A shooting at the Twilight Exit on Sunday night has KIRO Radio's Luke Burbank feeling especially grateful to be alive. (Image courtesy Facebook - Twilight Exit)

A shooting at a Central Area bar Sunday night that left one man dead and two others injured has KIRO Radio’s Luke Burbank feeling especially grateful to be alive after realizing he came close to being there at the time.

Police say an angry man charged into the Twilight Exit at 26th and Cherry to accost his girlfriend and bouncers kicked him out. He returned shortly after around 10 p.m. and shot the woman and a bouncer. Patrons dove under tables or fled for their lives. The police shot the man to death outside after he took a shot at cops and wouldn’t drop his gun.

A few hours later, a text message about the shooting woke Luke and his girlfriend.

“Why is this important to us? Because we were talking about going to that bar last night,” Luke says.

Luke and his girlfriend regularly frequent the popular bar just blocks from his house for food and Karaoke. It’s usually trouble free.

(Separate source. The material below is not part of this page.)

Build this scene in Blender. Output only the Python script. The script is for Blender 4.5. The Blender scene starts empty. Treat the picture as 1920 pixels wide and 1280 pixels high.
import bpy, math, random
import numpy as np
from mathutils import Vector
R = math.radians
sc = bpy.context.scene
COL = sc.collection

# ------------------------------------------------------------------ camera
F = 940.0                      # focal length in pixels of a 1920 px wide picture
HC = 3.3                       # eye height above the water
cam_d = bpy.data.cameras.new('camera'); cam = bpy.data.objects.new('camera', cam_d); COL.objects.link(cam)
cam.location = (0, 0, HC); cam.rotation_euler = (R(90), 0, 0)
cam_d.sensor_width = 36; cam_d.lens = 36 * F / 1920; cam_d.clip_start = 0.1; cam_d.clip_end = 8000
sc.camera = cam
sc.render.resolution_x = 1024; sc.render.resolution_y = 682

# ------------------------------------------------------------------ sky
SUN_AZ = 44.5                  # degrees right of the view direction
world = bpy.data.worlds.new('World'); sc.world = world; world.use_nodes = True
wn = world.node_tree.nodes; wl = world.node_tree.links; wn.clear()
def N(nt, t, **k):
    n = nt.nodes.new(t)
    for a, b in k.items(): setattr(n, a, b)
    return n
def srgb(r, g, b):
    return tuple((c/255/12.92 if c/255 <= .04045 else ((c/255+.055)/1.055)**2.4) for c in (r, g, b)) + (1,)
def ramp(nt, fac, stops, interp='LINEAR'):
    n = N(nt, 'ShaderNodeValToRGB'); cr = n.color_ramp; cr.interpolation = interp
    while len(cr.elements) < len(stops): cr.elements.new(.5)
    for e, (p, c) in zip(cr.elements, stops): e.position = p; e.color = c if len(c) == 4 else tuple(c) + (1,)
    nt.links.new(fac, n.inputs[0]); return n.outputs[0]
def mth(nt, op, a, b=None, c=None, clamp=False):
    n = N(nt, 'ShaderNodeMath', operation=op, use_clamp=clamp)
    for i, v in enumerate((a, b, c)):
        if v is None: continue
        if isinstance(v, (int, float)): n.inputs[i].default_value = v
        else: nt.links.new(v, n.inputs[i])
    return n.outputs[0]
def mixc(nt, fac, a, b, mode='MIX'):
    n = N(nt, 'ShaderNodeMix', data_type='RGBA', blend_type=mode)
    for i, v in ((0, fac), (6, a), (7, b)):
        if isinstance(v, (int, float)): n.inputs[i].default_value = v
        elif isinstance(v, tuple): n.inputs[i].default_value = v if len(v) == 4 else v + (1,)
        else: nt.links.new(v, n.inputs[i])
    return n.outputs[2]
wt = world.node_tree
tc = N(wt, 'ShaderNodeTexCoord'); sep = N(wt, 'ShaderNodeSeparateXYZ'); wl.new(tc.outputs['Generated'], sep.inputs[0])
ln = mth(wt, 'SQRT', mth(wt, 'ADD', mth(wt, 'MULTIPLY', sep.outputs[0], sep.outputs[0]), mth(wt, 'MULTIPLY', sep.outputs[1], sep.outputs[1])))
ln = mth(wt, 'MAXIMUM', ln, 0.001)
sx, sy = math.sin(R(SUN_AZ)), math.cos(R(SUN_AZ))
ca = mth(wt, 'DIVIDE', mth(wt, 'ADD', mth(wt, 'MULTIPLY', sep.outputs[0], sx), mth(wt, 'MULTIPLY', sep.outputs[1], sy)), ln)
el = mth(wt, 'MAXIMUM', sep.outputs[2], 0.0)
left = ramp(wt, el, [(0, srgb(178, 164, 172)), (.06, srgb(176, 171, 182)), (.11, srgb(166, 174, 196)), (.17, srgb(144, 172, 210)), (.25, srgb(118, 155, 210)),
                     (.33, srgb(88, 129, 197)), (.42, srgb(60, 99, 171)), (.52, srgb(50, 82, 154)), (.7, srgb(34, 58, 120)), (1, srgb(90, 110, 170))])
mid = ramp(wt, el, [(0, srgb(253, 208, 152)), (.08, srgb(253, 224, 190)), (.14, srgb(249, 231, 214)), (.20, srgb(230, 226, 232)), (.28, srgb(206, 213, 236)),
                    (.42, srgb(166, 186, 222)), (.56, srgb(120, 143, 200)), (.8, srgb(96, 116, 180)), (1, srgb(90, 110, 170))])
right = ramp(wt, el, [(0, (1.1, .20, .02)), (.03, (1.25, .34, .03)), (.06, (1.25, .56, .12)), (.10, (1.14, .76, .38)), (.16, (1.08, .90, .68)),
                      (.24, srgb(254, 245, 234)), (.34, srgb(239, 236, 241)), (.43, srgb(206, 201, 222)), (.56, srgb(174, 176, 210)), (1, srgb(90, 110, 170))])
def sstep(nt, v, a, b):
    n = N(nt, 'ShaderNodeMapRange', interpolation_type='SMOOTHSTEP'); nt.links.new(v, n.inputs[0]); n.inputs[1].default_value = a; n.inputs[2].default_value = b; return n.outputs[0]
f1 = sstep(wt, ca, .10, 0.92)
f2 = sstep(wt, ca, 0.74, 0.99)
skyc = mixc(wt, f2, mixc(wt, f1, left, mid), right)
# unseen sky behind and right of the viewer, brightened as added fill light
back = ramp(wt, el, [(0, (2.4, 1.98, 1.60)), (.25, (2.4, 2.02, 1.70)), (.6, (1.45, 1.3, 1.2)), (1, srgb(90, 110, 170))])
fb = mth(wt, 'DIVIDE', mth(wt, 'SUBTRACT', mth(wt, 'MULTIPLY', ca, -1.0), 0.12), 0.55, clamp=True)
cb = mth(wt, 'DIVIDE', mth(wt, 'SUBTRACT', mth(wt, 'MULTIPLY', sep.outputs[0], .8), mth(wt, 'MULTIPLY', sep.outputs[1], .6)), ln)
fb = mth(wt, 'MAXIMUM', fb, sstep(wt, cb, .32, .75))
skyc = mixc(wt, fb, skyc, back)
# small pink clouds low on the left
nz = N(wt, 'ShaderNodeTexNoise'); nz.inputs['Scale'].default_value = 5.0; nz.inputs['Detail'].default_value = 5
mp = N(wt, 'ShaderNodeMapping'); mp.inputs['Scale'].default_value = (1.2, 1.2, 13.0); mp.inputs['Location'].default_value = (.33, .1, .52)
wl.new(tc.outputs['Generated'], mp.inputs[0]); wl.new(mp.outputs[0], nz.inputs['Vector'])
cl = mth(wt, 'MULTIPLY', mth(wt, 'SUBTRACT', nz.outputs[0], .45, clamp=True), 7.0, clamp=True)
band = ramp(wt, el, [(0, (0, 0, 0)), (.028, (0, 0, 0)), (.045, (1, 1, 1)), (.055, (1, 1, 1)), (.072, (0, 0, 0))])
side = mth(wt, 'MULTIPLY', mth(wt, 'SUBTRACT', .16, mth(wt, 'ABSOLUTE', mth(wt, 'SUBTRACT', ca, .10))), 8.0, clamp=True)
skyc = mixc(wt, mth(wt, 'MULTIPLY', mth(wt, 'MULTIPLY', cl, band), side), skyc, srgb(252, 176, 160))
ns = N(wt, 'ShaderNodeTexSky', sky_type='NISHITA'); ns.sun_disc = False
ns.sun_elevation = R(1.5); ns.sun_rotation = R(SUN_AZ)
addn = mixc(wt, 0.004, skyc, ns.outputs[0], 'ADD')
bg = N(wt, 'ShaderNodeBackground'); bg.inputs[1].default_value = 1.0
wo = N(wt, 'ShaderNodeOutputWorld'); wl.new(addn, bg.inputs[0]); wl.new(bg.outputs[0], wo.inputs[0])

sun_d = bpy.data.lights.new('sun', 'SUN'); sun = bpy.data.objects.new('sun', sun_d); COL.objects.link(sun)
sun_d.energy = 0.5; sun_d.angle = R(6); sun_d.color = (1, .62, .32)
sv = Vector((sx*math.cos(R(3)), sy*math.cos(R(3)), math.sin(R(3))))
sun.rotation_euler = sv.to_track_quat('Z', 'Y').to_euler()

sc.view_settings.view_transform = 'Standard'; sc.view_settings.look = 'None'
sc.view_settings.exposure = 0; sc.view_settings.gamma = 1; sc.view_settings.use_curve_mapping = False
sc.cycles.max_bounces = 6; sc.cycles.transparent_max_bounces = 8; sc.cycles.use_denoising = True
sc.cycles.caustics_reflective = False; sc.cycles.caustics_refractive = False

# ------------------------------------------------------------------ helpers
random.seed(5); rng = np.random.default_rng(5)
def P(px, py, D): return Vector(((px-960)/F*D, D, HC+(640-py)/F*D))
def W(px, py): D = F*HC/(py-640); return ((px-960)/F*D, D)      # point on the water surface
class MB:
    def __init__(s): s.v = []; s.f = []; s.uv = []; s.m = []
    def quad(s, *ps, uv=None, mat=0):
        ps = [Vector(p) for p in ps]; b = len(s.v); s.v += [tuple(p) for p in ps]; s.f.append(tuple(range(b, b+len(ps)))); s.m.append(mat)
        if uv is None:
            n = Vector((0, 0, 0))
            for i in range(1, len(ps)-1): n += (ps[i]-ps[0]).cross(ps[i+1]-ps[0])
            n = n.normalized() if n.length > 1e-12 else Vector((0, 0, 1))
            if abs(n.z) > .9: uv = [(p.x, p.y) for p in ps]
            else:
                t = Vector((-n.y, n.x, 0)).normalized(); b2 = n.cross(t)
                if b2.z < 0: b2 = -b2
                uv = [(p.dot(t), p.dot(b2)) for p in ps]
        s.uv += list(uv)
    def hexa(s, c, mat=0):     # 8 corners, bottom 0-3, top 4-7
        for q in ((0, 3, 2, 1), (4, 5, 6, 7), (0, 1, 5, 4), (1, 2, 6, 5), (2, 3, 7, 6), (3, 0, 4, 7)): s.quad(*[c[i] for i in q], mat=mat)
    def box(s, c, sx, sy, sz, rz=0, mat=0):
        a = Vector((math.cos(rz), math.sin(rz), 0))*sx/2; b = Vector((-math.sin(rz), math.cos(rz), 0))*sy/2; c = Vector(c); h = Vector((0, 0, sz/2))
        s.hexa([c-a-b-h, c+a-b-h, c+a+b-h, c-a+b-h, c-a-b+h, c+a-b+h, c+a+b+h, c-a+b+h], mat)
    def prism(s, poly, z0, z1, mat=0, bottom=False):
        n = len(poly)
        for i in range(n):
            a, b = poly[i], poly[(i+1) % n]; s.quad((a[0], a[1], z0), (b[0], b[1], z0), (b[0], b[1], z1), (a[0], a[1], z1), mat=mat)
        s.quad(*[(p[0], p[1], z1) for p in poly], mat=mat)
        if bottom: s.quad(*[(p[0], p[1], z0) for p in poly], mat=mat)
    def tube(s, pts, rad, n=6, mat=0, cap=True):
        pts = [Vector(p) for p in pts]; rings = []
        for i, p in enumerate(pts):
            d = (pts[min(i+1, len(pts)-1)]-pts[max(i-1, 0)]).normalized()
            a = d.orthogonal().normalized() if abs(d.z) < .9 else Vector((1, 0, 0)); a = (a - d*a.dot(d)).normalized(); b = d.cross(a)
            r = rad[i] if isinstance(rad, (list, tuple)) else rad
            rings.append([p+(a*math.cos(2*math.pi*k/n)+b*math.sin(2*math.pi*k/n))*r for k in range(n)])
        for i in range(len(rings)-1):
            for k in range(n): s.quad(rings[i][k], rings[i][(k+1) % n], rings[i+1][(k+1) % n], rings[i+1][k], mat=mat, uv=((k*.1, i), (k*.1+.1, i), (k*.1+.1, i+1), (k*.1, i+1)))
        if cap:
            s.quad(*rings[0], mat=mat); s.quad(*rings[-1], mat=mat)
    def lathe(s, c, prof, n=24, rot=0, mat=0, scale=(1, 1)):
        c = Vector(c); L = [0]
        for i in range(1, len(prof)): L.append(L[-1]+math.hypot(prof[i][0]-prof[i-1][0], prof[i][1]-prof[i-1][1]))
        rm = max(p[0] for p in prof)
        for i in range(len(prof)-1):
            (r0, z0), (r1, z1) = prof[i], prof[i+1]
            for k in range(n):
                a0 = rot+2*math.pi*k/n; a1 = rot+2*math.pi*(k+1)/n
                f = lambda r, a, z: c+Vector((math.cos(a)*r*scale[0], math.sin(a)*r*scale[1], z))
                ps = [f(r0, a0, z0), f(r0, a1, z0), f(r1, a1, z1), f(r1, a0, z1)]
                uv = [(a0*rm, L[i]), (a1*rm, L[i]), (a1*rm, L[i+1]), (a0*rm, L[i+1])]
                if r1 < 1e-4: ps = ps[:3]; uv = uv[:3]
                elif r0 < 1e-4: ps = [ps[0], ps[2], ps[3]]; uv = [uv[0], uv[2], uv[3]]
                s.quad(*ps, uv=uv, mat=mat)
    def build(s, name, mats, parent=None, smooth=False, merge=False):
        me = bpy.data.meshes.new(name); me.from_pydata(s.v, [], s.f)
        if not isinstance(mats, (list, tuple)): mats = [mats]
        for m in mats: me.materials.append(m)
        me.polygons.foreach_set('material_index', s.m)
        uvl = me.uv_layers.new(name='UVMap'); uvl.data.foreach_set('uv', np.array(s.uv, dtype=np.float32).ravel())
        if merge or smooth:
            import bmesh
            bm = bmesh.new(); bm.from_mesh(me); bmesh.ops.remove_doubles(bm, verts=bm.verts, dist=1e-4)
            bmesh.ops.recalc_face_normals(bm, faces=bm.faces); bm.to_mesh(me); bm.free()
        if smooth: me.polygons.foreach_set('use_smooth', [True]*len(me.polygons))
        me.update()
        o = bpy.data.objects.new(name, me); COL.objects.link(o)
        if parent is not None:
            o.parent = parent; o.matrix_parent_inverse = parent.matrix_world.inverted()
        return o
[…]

The only reason they decided not to go was they got caught up watching a few episodes of a favorite TV show instead.

“Who knows if we would have been in any kind of cross fire, probably not, probably would have just been an upsetting thing for us because he apparently had one target in mind.”

Still, it’s got him thinking of how close we all potentially come to tragedy on a regular basis.

“Our lives are always coming closer than we probably realize to some terrible stuff happening,” Luke says. “I think we forget that this life is incredibly precious and incredibly fragile and we’re very lucky to be here.”

The close call reminds Luke of the shooting death of Justin Ferrari – the 42-year-old Seattle man killed by random gunfire as he drove through a Central Area intersection May 24, just blocks from the Twilight Exit.

Luke drives that intersection everyday, and can’t help but think about Ferrari. But he insists although it crosses his mind, he refuses to live in fear of “what might happen.”

“You can’t obviously go through life worried that a stray bullet is going to find you, because the chances are very slim of that happening.”

Still, he says incidents like these do remind him how grateful he is for all he’s got.

“We are lucky to be alive, all of us.”

And as for worry about returning to the bar? He has none. “I’d go there right now. Anyone want to cover the show for me?”